近藤芳美
『黒豹』一冊の刊行ののち、わたしは今やや放心に似た疲労の思いのなかにある。険しい、ひとつの尾根を登り越えた思いと言えよう。その孤独な登陟のあゆみのあとを知るものも作者のひとりなのであろう。だが、行手にはさらに高い山嶺が天をかぎってそびえ合っている。それにむかって再び生涯の旅をつづけなければなるまい。
『黒豹』に対して第三回迢空賞のおしらせをいただいた。身にあまることとも言えるし、いくらか意外と思う感慨もいだく。意外というのは、わたし自身、わたしの作る作品が世の文学賞などというものと縁遠い部類と知っているからである。
だが、わたしはこの賞の選考の過程について若干の知識を持つ。それは、最後の決定に至る前提に広く推選のアンケートが求められているということである。

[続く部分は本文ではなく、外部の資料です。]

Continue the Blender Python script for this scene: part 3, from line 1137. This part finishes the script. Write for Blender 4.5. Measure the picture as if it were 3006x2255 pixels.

そうであれば、わたしの歌集に対しても多くの方々の好意がよせられていたはずである。歌壇の先進、友人よりのものである。それに対し、わたしは頭を垂れて感謝しなければならぬ。
歌集を世に出す、ということも思えば寂しいわたしたち歌人の仕事である。それは決して多くの読者を呼ぶものでもなく、世間的な注目を期待すべきものでもない。大半歌集が黙殺される運命にあることを考えれば、迢空賞をあたえられたわたしの『黒豹』はまれな幸運を得たというべきであろうか。
それにも関らず歌人たちが作品をつくり、歌集の刊行を重ねるのは、何か懸命に卵を地に生みつづける昆虫の生を思わせて悲しい。それは逃れられない本能あるいは衝動に類するものであろう。『黒豹』一冊の意味もそれに他ならない。